Greer glaubt, dass Obama im Fall Manning handeln musste. Ein Versäumnis hätte ansonsten für immer einen Schatten auf die Regierungszeit eines Präsidenten werfen können, „der ansonsten so tat, als ob er sich für Menschenrechte und LGBT-Rechte interessiere."

Auch wenn ihre vorzeitige Freilassung sehr wohl das Leben der Whistleblowerin gerettet haben könnte, sind Menschenrechtsgruppen der Meinung, dass ihre desaströse Behandlung im krassen Gegensatz zu den Werten steht, für die Obamas Regierung eigentlich steht.

„Die heutige Meldung kann das Übel nicht wieder gut machen, das unter Obamas Führung geschehen ist", erklärte Sarah Harrison, Leiterin der Menschenrechtsorganisation Courage. „Chelseas Verurteilung zu 35 Jahren Haft in Berufung auf den Espionage Act hat einen schrecklichen Präzedenzfall geschaffen, der auch durch ihre Freilassung nicht rückgängig gemacht wird.
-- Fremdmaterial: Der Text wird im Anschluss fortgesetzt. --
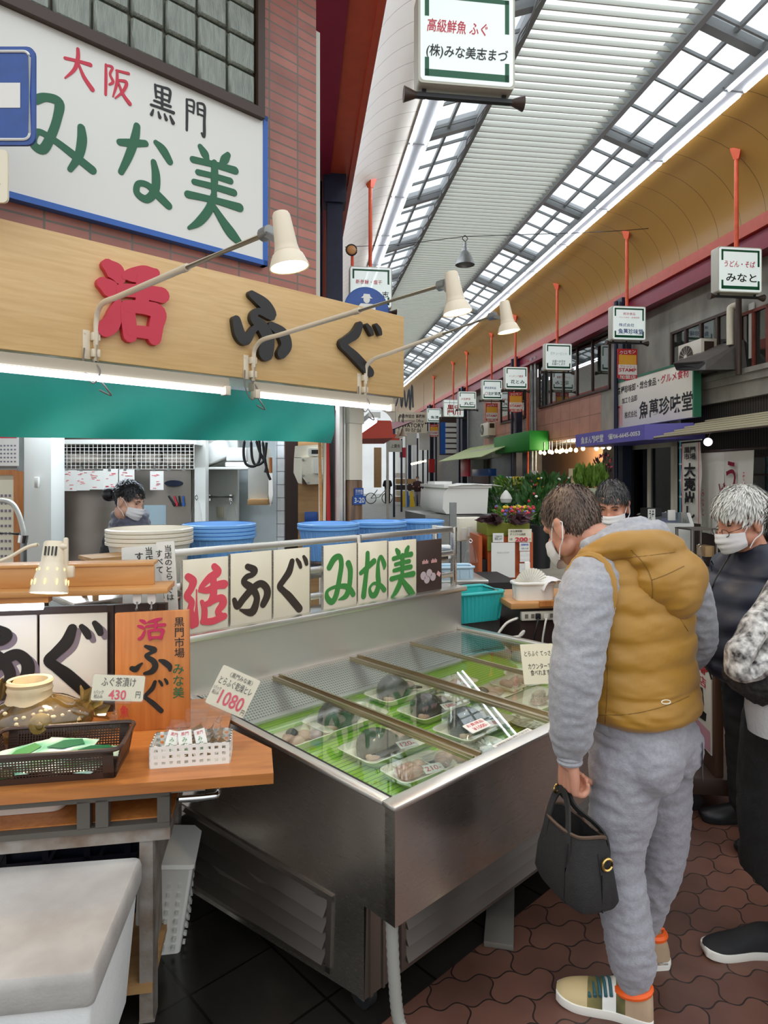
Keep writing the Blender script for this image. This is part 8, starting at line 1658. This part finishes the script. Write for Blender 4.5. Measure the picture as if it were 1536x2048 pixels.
# insulated bins on a stand
def insul(px0, px1, pyt, pyb, Y, label):
    a, b, z0, z1 = fb(px0, px1, pyt, pyb, Y); w, h = b - a, z1 - z0; t = thing('insulated_bin', label, 'bin', (a, Y, z0), R(12), 'large white insulated bins')
    MB().prism([(0 - .02, 0), (w * .96, 0), (w, h), (-.0, h * 1.0), (-.05, h * .78), (-.06, h * .2)], 0, .5).build('shell', M['whiteplastic'], t); MB().prism([(-.05, h), (w + .03, h), (w + .03, h + .035), (-.05, h + .035)], -.02, .52).build('rim', M['whiteplastic'], t)
    return t
insul(896, 982, 976, 1028, 6.9, 'nearer white insulated bin with a slanted side'); insul(872, 904, 974, 1024, 7.6, 'further white insulated bin, partly behind the nearer one')
o = MB().grid(lambda i, j: ((i - .5) * .6, (j - .5) * .4, .02 * noise.noise((i * 4, j * 4, 1)) + .02 * (1 - (2 * i - 1) ** 2)), 14, 10).build('cover_sheet', M['styro'], loc=at(940, 972, 7.1), rz=R(12)); tag(o, 'crumpled white sheet on top of the insulated bins', 'sheet')
pbox('flat_lid', 'flat white lid lying on the further insulated bin', 'lid', (868, 905, 963, 972), 7.7, .3, 'styro', R(12))
sd = thing('bin_stand', 'grey steel stand carrying the white insulated bins', 'stand', at(925, 955, 7.0) - V((0, 0, CH)), R(12)); zt_ = CH - 74 * 7.0 / FPX
MB().box(-.42, .34, 0, .9, zt_ - .08, zt_).build('top_frame', M['galv'], sd)
for x in (-.39, .30):
    for y in (.03, .85): MB().box(x - .03, x + .03, y - .03, y + .03, 0, zt_ - .08).build('leg', M['galv'], sd)
# orange-brown cabinet with price sign
CY = 5.7; cbn = thing('notice_cabinet', 'orange-brown cabinet draped with olive cloth and covered in notices', 'cabinet', at(1012, 955, CY) - V((0, 0, CH)), R(4)); x0 = at(957, 0, CY).x - at(1012, 0, CY).x; x1 = -x0; zc0, zc1, zc2 = (CH - (p - HY) * CY / FPX for p in (1158, 1072, 1046))
q = MB(); q.box(x0 + .08, x1, 0, .4, zc0, zc1 + .03); q.box(x0, x0 + .03, -.0, .4, zc0, zc1); q.box(x0, x0 + .09, 0, .4, zc0, zc0 + .02); q.box(x0, x0 + .09, .2, .22, zc0, zc1); q.build('panel', M['cartwood'], cbn); MB().box(x0 + .03, x1 - .02, .02, .4, 0, zc0).build('stand', M['darkvoid'], cbn)
q = MB(); q.box(x0 + .07, x1 - .03, -.01, .42, zc1, zc2, bev=.01); q.box(x0 + .075, x0 + .13, -.015, .0, zc1 - .13, zc1); q.build('olive_cloth', M['moss'], cbn); MB().box(x0 + .035, x0 + .078, .03, .15, zc0 + .06, zc0 + .17).build('speaker_box', M['blackplastic'], cbn)
def slip(nm, px0, px1, pyt, pyb, m_, label, lines=()):
    a, b, z0, z1 = fb(px0, px1, pyt, pyb, CY - .04); t = thing('paper_notice', label, 'notice', ((a + b) / 2, CY - .045 + ((a + b) / 2 - at(1012, 0, CY).x) * .07, z0), R(4)); w, h = b - a, z1 - z0
    MB().grid(lambda i, j: ((i - .5) * w, .004 * noise.noise((i * 5, j * 5, px0)), j * h), 8, 8).build('sheet', M[m_], t)
    for s, x, zc, ww_, hh, mm, bo in lines: text(s, t, M[mm], x * w, zc * h, ww_ * w, hh * h, -.007, bo)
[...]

Wer kann schon sagen, was Donald Trump aus diesem Präzedenzfall machen wird und der damit verbundenen Macht, die Obama ihm hinterlassen hat?"

Tatsächlich war die Obama-Regierung in den letzten Jahren sehr hart gegen Whistleblower wie Manning vorgegangen. Obama verfolgte unter dem Espionage Act, einem Gesetz, das noch aus dem 1. Weltkrieg stammt, mehr Informanten strafrechtlich als alle anderen Regierungen vor ihm zusammen. Ein düsterer Rekord für einen Präsidenten, der sogar mit dem Friedensnobelpreis ausgezeichnet wurde.

Die Verkürzung von Mannings Haftstrafe kann diese Bilanz nicht nach unten korrigieren—aber sie könnte sehr wohl ein Leben retten.